Ünlü İspanyol şef José Andres tarafından kurulan ve insani felaketlerden etkilenen topluluklara yemek götüren bir yardım kuruluşu olan World Central Kitchen (WCK) pazartesi günü Gazze’nin orta kesimindeki Deyrel Balah kasabasındaki yedi gönüllünün İsrail’in saldırısı sonucu ölmesinin ardından dün Gazze’ye gıda sevkiyatını geçici olarak askıya aldı. Ölenlerden üçü İngiliz vatandaşı, diğerleri ise Avustralyalı, Polonyalı ve ABD-Kanada vatandaşıydı.
WCK yöneticisi Erin Gore İsrail’in saldırısının “affedilemez” olduğunu söyleyerek “Bu sadece WCK’ya yapılan bir saldırı değildir, gıdanın savaş silahı olarak kullanıldığı en vahim durumlarda yaşanan bir şey olan insan yardım kuruluşlarına saldırmaktır” dedi.
İsrail gazetesi Haaretz’e konuşan savunma alanındaki yetkililer İsrail güçlerinin WCK’nın üç araçtan konvoyuna saldırma nedeni olarak bir teröristin gönüllülerle birlikte seyahat ettiğinden “şüphelenilmesini” gerekçe gösterdi. Yani İsrail için şüphelenmek sivillere vurmak için yeterli sebepti. Askerlerin aklına aracı kontrol etmek gelmemiş, ateş etmeyi tercih etmişlerdi. Oysa WCK’nın açıklamasına göre yardım kuruluşu sürekli İsrail ordusuyla koordinasyon içinde hareket etmişti.
WCK o konvoyda 100 tondan fazla insani yardım taşımıştı. Grup Gazze’de 68 mutfağa sahipmiş ve yaklaşık altı aydır devam eden savaşta şimdiye kadar gıda ve mutfak ekipmanı yüklü 1700’den fazla kamyon göndermiş bölgeye.

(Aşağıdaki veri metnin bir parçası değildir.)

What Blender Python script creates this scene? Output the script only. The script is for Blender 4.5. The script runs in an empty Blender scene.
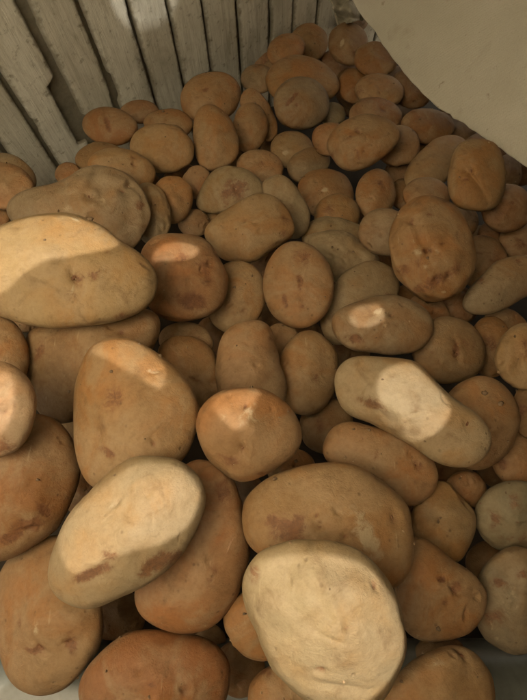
import bpy, bmesh, math, random
import numpy as np
from mathutils import Vector, Matrix

# ------------------------------------------------------------------ camera
PX, PY, FPX = 263.5, 350.0, 527.0          # photo centre and focal length in photo pixels (527 x 700)
PITCH = math.radians(66)                   # camera looks 66 degrees below the horizon
CAM = np.array([0.0, 0.0, 1.25])
RIGHT = np.array([1.0, 0, 0])
FWD = np.array([0, math.cos(PITCH), -math.sin(PITCH)])
UP = np.array([0, math.sin(PITCH), math.cos(PITCH)])
DOWN = -UP

scn = bpy.context.scene
cd = bpy.data.cameras.new("camera")
cam = bpy.data.objects.new("camera", cd)
scn.collection.objects.link(cam)
cam.location = CAM
cam.rotation_euler = (math.pi / 2 - PITCH, 0, 0)
cd.sensor_fit = 'HORIZONTAL'
cd.angle = 2 * math.atan(PX / FPX)
cd.clip_start, cd.clip_end = 0.01, 200
scn.camera = cam

# ------------------------------------------------------------------ sky, sun, exposure
S_CAM = np.array([0.25, -0.16, -1.0])      # towards the sun in camera axes (right, down, forward)
SUN = S_CAM[0] * RIGHT + S_CAM[1] * DOWN + S_CAM[2] * FWD
SUN /= np.linalg.norm(SUN)
elev = math.asin(SUN[2]); azim = math.atan2(SUN[0], SUN[1])
w = bpy.data.worlds.new("World"); scn.world = w; w.use_nodes = True
nt = w.node_tree
bg = nt.nodes["Background"]
sky = nt.nodes.new("ShaderNodeTexSky"); sky.sky_type = 'NISHITA'; sky.sun_disc = False
sky.sun_elevation = elev; sky.sun_rotation = azim; sky.dust_density = 4.0; sky.ozone_density = 0.3
hsv = nt.nodes.new("ShaderNodeHueSaturation"); hsv.inputs['Saturation'].default_value = 0.25
tint = nt.nodes.new("ShaderNodeMix"); tint.data_type = 'RGBA'; tint.blend_type = 'MULTIPLY'
tint.inputs[0].default_value = 1.0; tint.inputs[7].default_value = (1.0, 0.895, 0.71, 1)
nt.links.new(sky.outputs[0], hsv.inputs['Color'])
nt.links.new(hsv.outputs[0], tint.inputs[6])
nt.links.new(tint.outputs[2], bg.inputs[0])
bg.inputs[1].default_value = 0.15
sl = bpy.data.lights.new("sun", 'SUN'); sl.energy = 3.5; sl.angle = math.radians(0.4)
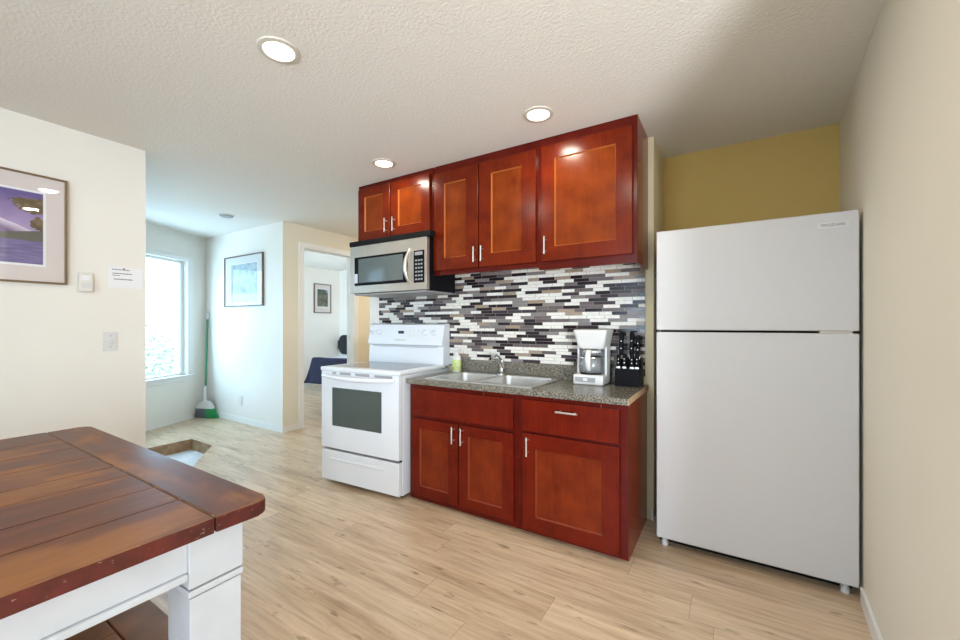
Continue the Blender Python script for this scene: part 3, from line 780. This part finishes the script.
tube(bm, pts, [.010+.005*math.sin(PI*k/12) for k in range(13)], 12); obj('handle', bm, M['micro_steel'], fr)
cp = bx('control_panel', (-1.928, my-.003, 1.482), (-1.830, my+.006, 1.712), M['black'], fr, .002)
bx('display', (-1.915, my-.0042, 1.678), (-1.845, my-.002, 1.702), M['grey_plastic'], cp)
for j in range(6):
    for k in range(3): bx('key', (-1.912+k*.025, my-.0042, 1.500+j*.027), (-1.895+k*.025, my-.002, 1.512+j*.027), M['grey_plastic'], cp)
bm = bmesh.new(); box(bm, (mx0+.03, my+.02, mz0-.016), (mx1-.03, 2.54, mz0-.003), .004); obj('underside', bm, M['grey_plastic'], mw)

# ================================================================== REFRIGERATOR
fx0, fx1, fyf = -.334, .472, 2.320
rf = thing('refrigerator', 'tall white top freezer refrigerator standing in the alcove', 'refrigerator', (.065, 2.65, 0))
bx('cabinet', (fx0+.006, fyf+.075, .045), (fx1-.010, 2.985, 1.667), M['fridge'], rf, .004)
bx('gasket', (fx0+.014, fyf+.055, .065), (fx1-.016, fyf+.078, 1.665), M['dark'], rf)
fz = bx('freezer_door', (fx0, fyf, 1.153), (fx1, fyf+.058, 1.677), M['fridge'], rf, .007, seg=3)
fd = bx('fridge_door', (fx0, fyf, .050), (fx1, fyf+.058, 1.143), M['fridge'], rf, .007, seg=3)
bx('kick_grille', (fx0+.008, fyf+.064, .010), (fx1-.012, fyf+.09, .060), M['dark'], rf)
bx('hinge', (.34, fyf+.004, 1.1435), (.45, fyf+.05, 1.1525), M['nickel'], rf)
for x in (-.298, .432):
    b = bmesh.new(); lathe(b, [(.017, 0), (.017, .022), (.012, .023), (.012, .050)], (x, fyf+.045, 0), 16); obj('foot', b, M['plastic'], rf)
bx('rear_base', (fx0+.05, 2.80, 0), (fx1-.05, 2.95, .05), M['dark'], rf)
np_ = bx('nameplate', (.330, fyf-.0025, 1.606), (.438, fyf+.001, 1.634), M['plastic'], fz, .001)
cu = bpy.data.curves.new('lettering', 'FONT'); cu.body = 'FRIGIDAIRE'; cu.size = .0165; cu.align_x = 'CENTER'; cu.align_y = 'CENTER'; cu.extrude = .0004
to = bpy.data.objects.new('lettering_tmp', cu); COL.objects.link(to)
bpy.context.view_layer.update()
tm = bpy.data.meshes.new_from_object(to.evaluated_get(bpy.context.evaluated_depsgraph_get()))
bpy.data.objects.remove(to); bpy.data.curves.remove(cu)
tm.transform(Matrix.Translation((.384, fyf-.0031, 1.620)) @ Matrix.Rotation(PI/2, 4, 'X')); tm.transform(ROOTM[rf].inverted())
tm.materials.clear(); tm.materials.append(M['grey_ink'])
to = bpy.data.objects.new('lettering', tm); COL.objects.link(to); to.parent = np_; ROOTM[to] = ROOTM[rf]

# ================================================================== COUNTER THINGS
# coffee maker
kx0, kx1, ky0, ky1 = -.818, -.636, 2.395, 2.570
cm = thing('coffee_maker', 'white drip coffee maker on the counter beside the knife block', 'coffee maker', ((kx0+kx1)/2, 2.47, CT))
bm = bmesh.new(); box(bm, (kx0, ky0, CT), (kx1, ky1, CT+.062), .010, 3); cb = obj('base', bm, M['plastic'], cm)
bx('control_panel', (kx0+.012, ky0-.002, CT+.018), (kx1-.045, ky0+.006, CT+.047), M['grey_plastic'], cb, .004)
bx('switch', (-.755, ky0-.004, CT+.024), (-.728, ky0, CT+.041), M['plastic'], cb, .002)
bm = bmesh.new(); lathe(bm, [(.066, 0), (.066, .004), (.060, .005)], ((kx0+kx1)/2, ky0+.072, CT+.062), 28); obj('warming_plate', bm, M['dark'], cb)
bx('back_column', (kx0+.004, ky1-.020, CT+.05), (kx1-.004, ky1+.012, CT+.30), M['plastic'], cm, .008)
bm = bmesh.new()   # hopper: wide rectangular top tapering to the filter basket
L = []
for (sx, y0, z) in ((.070, .025, .218), (.082, .010, .235), (.098, -.006, .31), (.102, -.010, .318), (.102, -.010, .330), (.094, -.002, .335)):
    cx = (kx0+kx1)/2+.012
    L.append([bm.verts.new((x, y, CT+z)) for x, y in rrect(cx, (ky0+y0+ky1)/2, sx, (ky1-ky0-y0)/2, .022, 5)])
for a, c in zip(L, L[1:]):
    for k in range(len(a)): bm.faces.new((a[k], a[(k+1) % len(a)], c[(k+1) % len(a)], c[k]))
bm.faces.new(L[0]); bm.faces.new(L[-1]); obj('hopper', bm, M['plastic'], cm)
for x in (kx0-.001, kx1-.013): bx('side_post', (x, ky0+.085, CT+.055), (x+.014, ky1-.005, CT+.25), M['plastic'], cm, .004)
cc = ((kx0+kx1)/2, ky0+.078)
cf = thing('carafe', 'glass coffee carafe with white handle sitting inside the coffee maker', 'carafe', (*cc, CT+.068))
bm = bmesh.new(); lathe(bm, [(.060, 0), (.072, .006), (.078, .035), (.078, .062), (.069, .095), (.052, .122), (.050, .128), (.048, .128), (.050, .121), (.067, .094), (.076, .062), (.076, .035), (.070, .008)], (*cc, CT+.068), 32); obj('jug', bm, M['carafe'], cf)
bm = bmesh.new(); lathe(bm, [(.051, .124), (.053, .130), (.053, .138), (.040, .142)], (*cc, CT+.068), 28); obj('lid', bm, M['plastic'], cf)
bm = bmesh.new(); tube(bm, [(cc[0]+.008, cc[1]-.045, CT+.20), (cc[0]+.008, cc[1]-.085, CT+.198), (cc[0]+.008, cc[1]-.100, CT+.175), (cc[0]+.008, cc[1]-.098, CT+.12), (cc[0]+.008, cc[1]-.078, CT+.095)], [.014, .017, .017, .016, .013], 10); obj('handle', bm, M['plastic'], cf)
bm = bmesh.new(); lathe(bm, [(.0705, .096), (.0705, .101), (.069, .101), (.069, .096)], (*cc, CT+.0655), 28); obj('band', bm, M['chrome'], cf)

# knife block
nx0, nx1, ny0, ny1 = -.582, -.446, 2.452, 2.588
kb = thing('knife_block', 'black knife block at the right end of the counter', 'knife block', ((nx0+nx1)/2, 2.51, CT))
bm = bmesh.new(); prism(bm, [(ny0, CT), (ny1, CT), (ny1, CT+.165), (ny1-.050, CT+.165), (ny1-.062, CT+.105), (ny0, CT+.105)], nx0, nx1, 'x')
es = [e for e in bm.edges]; bmesh.ops.bevel(bm, geom=es, offset=.003, segments=2, affect='EDGES'); obj('block', bm, M['black'], kb)
def knife(x, y, z, hl, wd, dp):
    k = thing('knife', '', 'knife', (x, y, z), group='knives in the block')
    sl = .12
    b = bmesh.new(); box(b, (x-wd/2, y-dp/2, z-.01), (x+wd/2, y+dp/2, z+.010), .002); obj('bolster', b, M['nickel'], k)
    b = bmesh.new(); L = []
    for (u, s) in ((0, .9), (.25, 1.0), (.6, .92), (.85, 1.08), (1.0, .8)):
        zz = z+.010+hl*u; yy = y+sl*hl*u
        L.append([b.verts.new((px, py, zz)) for px, py in rrect(x, yy, wd/2*s, dp/2*s, wd*.25, 3)])
    for a, c in zip(L, L[1:]):
        for q in range(len(a)): b.faces.new((a[q], a[(q+1) % len(a)], c[(q+1) % len(a)], c[q]))
    b.faces.new(L[0]); b.faces.new(L[-1]); h = obj('handle', b, M['black'], k)
    b = bmesh.new()
    b.free()
    for u in (.3, .6): bx('rivet', (x-.003, y+sl*hl*u-dp/2-.0012, z+.01+hl*u-.003), (x+.003, y+sl*hl*u-dp/2+.002, z+.01+hl*u+.003), M['nickel'], h, .001)
    return k
fl_ = ['leftmost', 'second from the left', 'third from the left', 'rightmost']
for i, x in enumerate((-.566, -.532, -.490, -.462)):
    knife(x, 2.478, CT+.106, .070+.004*(i % 2), .022, .020)['label'] = 'short black handled steak knife in the front row of the block, '+fl_[i]
for i, (x, hl) in enumerate(((-.566, .145), (-.505, .150), (-.470, .125))):
    knife(x, 2.548, CT+.166, hl, .026, .024)['label'] = 'long black handled knife in the back row of the block, '+['leftmost', 'the tallest, in the middle', 'rightmost'][i]

# soap bottles
sx_, sy_ = -1.795, 2.545
sb = thing('soap_bottle', 'clear dish soap bottle with yellow green label beside the stove', 'bottle', (sx_, sy_, CT))
bm = bmesh.new(); lathe(bm, [(.034, 0), (.038, .005), (.038, .100), (.034, .120), (.018, .138), (.013, .142)], (sx_, sy_, CT), 24, sy=.75); bd = obj('bottle_body', bm, M['plastic'], sb)
bm = bmesh.new(); lathe(bm, [(.0386, .012), (.0388, .013), (.0388, .095), (.0386, .096)], (sx_, sy_, CT), 24, sy=.75); obj('sticker', bm, M['soap_label'], bd)
bm = bmesh.new(); lathe(bm, [(.014, .140), (.014, .156), (.006, .158), (.006, .178), (.011, .180), (.011, .190)], (sx_, sy_, CT), 16); box(bm, (sx_-.006, sy_-.045, CT+.180), (sx_+.006, sy_, CT+.190), .003); obj('pump', bm, M['plastic'], sb)
sx2, sy2 = -1.826, 2.565
sp = thing('soap_bottle', 'blue bottle with white cap half hidden behind the stove backguard', 'bottle', (sx2, sy2, CT))
bm = bmesh.new(); lathe(bm, [(.020, 0), (.022, .004), (.022, .110), (.012, .130), (.009, .135)], (sx2, sy2, CT), 18, sy=.8); obj('bottle_body', bm, M['blue_plastic'], sp)
bm = bmesh.new(); lathe(bm, [(.010, .132), (.011, .134), (.010, .175), (.007, .180)], (sx2, sy2, CT), 14); obj('cap', bm, M['plastic'], sp)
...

WCK yıllardır devam eden abluka nedeniyle İsrail’e yardım götüremeyen bir gruptu ama savaş sonrası attığı cesur adımlarla dikkat çekmişti. Mart ayında molozlardan inşa edilen geçici iskeleden bölgeye 20 yıl sonra denizden yardım ulaştıran ilk kuruluş onlar oldu. Gruba göre martın ortalarına doğru bölgeye ulaşan ilk yardım gemisi 200 ton pirinç, un ve mercimek, konserve ton balığı, tavuk ve sığır etini bölgedeki yardım kuruluşlarına teslim etti. İkinci ve çok daha büyük sevkiyat ise cumartesi günü Kıbrıs’tan yola çıkmıştı.
Zaten denizden yardım ulaştırma fikri de İsrail’in bölgeye karadan yardım ulaştırılmasını kısıtlamasından dolayı ortaya çıkmıştı. Karadan Gazze Şeridi’ne ulaşamayan ülkeler havadan yardımları denemiş ama bu yöntem gurur kırıcı olmasının yanı sıra en az 17 kişinin ölümüne neden olmuştu. Beş Filistinli havadan atılan paraşütlü yardımların altında kalırken 12’si de denize düşen yardımları yakalamaya çalışırken boğularak can vermişti.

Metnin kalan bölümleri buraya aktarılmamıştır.